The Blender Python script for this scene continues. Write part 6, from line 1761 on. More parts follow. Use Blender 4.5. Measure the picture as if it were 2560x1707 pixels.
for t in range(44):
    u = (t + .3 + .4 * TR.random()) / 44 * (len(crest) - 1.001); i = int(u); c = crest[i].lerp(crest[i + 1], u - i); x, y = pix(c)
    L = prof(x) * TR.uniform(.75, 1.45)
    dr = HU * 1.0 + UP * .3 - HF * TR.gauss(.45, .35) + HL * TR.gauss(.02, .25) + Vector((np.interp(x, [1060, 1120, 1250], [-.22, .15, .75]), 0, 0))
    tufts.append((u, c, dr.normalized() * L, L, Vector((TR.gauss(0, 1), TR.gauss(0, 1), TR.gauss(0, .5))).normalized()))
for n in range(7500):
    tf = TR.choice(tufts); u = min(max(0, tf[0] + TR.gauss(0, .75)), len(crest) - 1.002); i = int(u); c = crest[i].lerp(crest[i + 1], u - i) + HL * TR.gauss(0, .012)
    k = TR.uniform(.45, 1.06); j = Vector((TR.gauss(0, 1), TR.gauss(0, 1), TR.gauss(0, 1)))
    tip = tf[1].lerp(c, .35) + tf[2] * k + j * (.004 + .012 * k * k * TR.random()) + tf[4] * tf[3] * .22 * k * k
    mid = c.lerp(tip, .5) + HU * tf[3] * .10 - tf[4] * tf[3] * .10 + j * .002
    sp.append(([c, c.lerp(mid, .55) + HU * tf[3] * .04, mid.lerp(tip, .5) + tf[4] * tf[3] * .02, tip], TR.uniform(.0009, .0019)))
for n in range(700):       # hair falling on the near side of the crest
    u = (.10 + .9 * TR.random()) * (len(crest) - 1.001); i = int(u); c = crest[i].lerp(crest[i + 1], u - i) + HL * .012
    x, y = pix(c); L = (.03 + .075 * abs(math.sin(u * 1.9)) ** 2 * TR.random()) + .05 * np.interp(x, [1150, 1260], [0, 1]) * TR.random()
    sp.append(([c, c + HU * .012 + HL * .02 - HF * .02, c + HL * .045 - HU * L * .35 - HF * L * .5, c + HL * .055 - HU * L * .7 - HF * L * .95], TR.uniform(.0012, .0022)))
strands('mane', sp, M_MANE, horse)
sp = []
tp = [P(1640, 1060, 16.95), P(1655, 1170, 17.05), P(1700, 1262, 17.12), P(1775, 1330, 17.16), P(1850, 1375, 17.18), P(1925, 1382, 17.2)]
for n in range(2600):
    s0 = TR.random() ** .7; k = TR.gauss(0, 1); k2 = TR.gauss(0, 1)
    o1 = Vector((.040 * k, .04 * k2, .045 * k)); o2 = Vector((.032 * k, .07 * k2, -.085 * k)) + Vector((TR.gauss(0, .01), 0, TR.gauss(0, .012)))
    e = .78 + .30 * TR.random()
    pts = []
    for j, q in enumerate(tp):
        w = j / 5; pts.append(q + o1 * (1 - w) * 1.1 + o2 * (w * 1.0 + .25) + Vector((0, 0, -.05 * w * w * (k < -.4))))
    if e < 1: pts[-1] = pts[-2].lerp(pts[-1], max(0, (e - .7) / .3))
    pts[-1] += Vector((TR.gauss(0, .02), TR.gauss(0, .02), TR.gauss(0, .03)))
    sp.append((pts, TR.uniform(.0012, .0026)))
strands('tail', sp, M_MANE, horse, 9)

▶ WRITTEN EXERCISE
Set down the listing in full, keeping every word exactly as it is.

▶ TASK SOLUTION
The Blender Python script for this scene continues. Write part 6, from line 1761 on. More parts follow. Use Blender 4.5. Measure the picture as if it were 2560x1707 pixels.
for t in range(44):
    u = (t + .3 + .4 * TR.random()) / 44 * (len(crest) - 1.001); i = int(u); c = crest[i].lerp(crest[i + 1], u - i); x, y = pix(c)
    L = prof(x) * TR.uniform(.75, 1.45)
    dr = HU * 1.0 + UP * .3 - HF * TR.gauss(.45, .35) + HL * TR.gauss(.02, .25) + Vector((np.interp(x, [1060, 1120, 1250], [-.22, .15, .75]), 0, 0))
    tufts.append((u, c, dr.normalized() * L, L, Vector((TR.gauss(0, 1), TR.gauss(0, 1), TR.gauss(0, .5))).normalized()))
for n in range(7500):
    tf = TR.choice(tufts); u = min(max(0, tf[0] + TR.gauss(0, .75)), len(crest) - 1.002); i = int(u); c = crest[i].lerp(crest[i + 1], u - i) + HL * TR.gauss(0, .012)
    k = TR.uniform(.45, 1.06); j = Vector((TR.gauss(0, 1), TR.gauss(0, 1), TR.gauss(0, 1)))
    tip = tf[1].lerp(c, .35) + tf[2] * k + j * (.004 + .012 * k * k * TR.random()) + tf[4] * tf[3] * .22 * k * k
    mid = c.lerp(tip, .5) + HU * tf[3] * .10 - tf[4] * tf[3] * .10 + j * .002
    sp.append(([c, c.lerp(mid, .55) + HU * tf[3] * .04, mid.lerp(tip, .5) + tf[4] * tf[3] * .02, tip], TR.uniform(.0009, .0019)))
for n in range(700):       # hair falling on the near side of the crest
    u = (.10 + .9 * TR.random()) * (len(crest) - 1.001); i = int(u); c = crest[i].lerp(crest[i + 1], u - i) + HL * .012
    x, y = pix(c); L = (.03 + .075 * abs(math.sin(u * 1.9)) ** 2 * TR.random()) + .05 * np.interp(x, [1150, 1260], [0, 1]) * TR.random()
    sp.append(([c, c + HU * .012 + HL * .02 - HF * .02, c + HL * .045 - HU * L * .35 - HF * L * .5, c + HL * .055 - HU * L * .7 - HF * L * .95], TR.uniform(.0012, .0022)))
strands('mane', sp, M_MANE, horse)
sp = []
tp = [P(1640, 1060, 16.95), P(1655, 1170, 17.05), P(1700, 1262, 17.12), P(1775, 1330, 17.16), P(1850, 1375, 17.18), P(1925, 1382, 17.2)]
for n in range(2600):
    s0 = TR.random() ** .7; k = TR.gauss(0, 1); k2 = TR.gauss(0, 1)
    o1 = Vector((.040 * k, .04 * k2, .045 * k)); o2 = Vector((.032 * k, .07 * k2, -.085 * k)) + Vector((TR.gauss(0, .01), 0, TR.gauss(0, .012)))
    e = .78 + .30 * TR.random()
    pts = []
    for j, q in enumerate(tp):
        w = j / 5; pts.append(q + o1 * (1 - w) * 1.1 + o2 * (w * 1.0 + .25) + Vector((0, 0, -.05 * w * w * (k < -.4))))
    if e < 1: pts[-1] = pts[-2].lerp(pts[-1], max(0, (e - .7) / .3))
    pts[-1] += Vector((TR.gauss(0, .02), TR.gauss(0, .02), TR.gauss(0, .03)))
    sp.append((pts, TR.uniform(.0012, .0026)))
strands('tail', sp, M_MANE, horse, 9)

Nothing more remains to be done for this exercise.